Christ fills not just our hearts and minds, but our bodies, and leaves room in his afflictions “for the sake of his body.” He leaves room for us to bear our own crosses. Our Lord, who was battered, bled, and buried to bring us into his fullness, says, “If anyone would come after me, let him deny himself and take up his cross daily and follow me. For whoever would save his life will lose it, but whoever loses his life for my sake will save it” (Luke 9:23-24).
In the truck drama, each animal arrives in turn, pushing on the back of the prior, all lined up nudging and shoving. They still can’t move the load, until the last animal hops up - the Toad. Even with all animals but one, there was something lacking. But with every member brought to bear, Blue and the Dump are pushed free.
Likewise, we are called to follow our Lord into the mud, where those that do not know him are mired, so that all lost and lacking members may be brought into the body as well. The body needs its members; not only is there space to fit them in, there is a space set aside for each. Each member is a part of the fullness of Christ’s body and of the church, and adding these members adds a certain fullness to the relationships of all other members.
The story is simple, yet sumptuously redemptive. At the end, the Dump is a convert, so to speak:
“Thanks, little Brother,”
Said the Dump to Blue.
“You helped me and they helped you.
Now I see a lot depends
On a helping hand
From a few good friends!”
The Dump is converted, but I think the friends are too. They learn how to truly enter into friendship – emptying themselves and bearing burdens together – and this proximity with Blue brings them close to one another, too. It maps onto the Gospel story beautifully. Christ rushes in to help each of us, yet he chooses not to do it alone. He bids the community of the faithful to follow, and in following, to take up his cross and lay down our lives. In this, not only do we find friendship with our Lord, but we are able to become friends – true friends – with one another. As our bodies suffer with Christ, we incarnate The Body, the Church, where each of us participates in Christ’s saving work.

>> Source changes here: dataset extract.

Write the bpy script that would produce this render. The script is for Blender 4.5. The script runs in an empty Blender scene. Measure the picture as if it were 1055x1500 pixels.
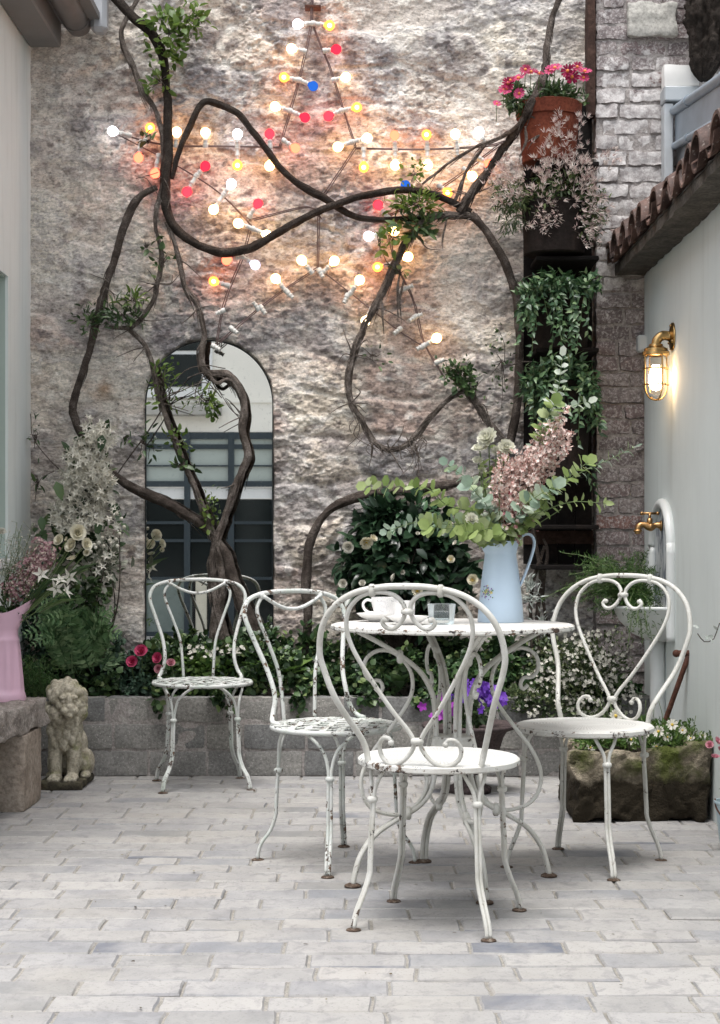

What could be lacking? Christ leaves room; room for afflictions, for filling up, and for sharing. He leaves room for Paul and for all who answer the call. Jesus says:
“No longer do I call you servants, for the servant does not know what his master is doing; but I have called you friends, for all that I have heard from my Father I have made known to you.” John 15:15.
You took a story that I had never taken a minute to look at beyond the surface and have made it so I will never again be able to unsee all the Christ-centered symbolism. A humbling reminder that beautiful truths can be found in surprising places, if only we will have eyes to see!
Thank you taking a book that could easily be skimmed over as “twaddle” and unveiling the sacramental beauty of it! My kids still love this book and your reflection has helped me love it more, too.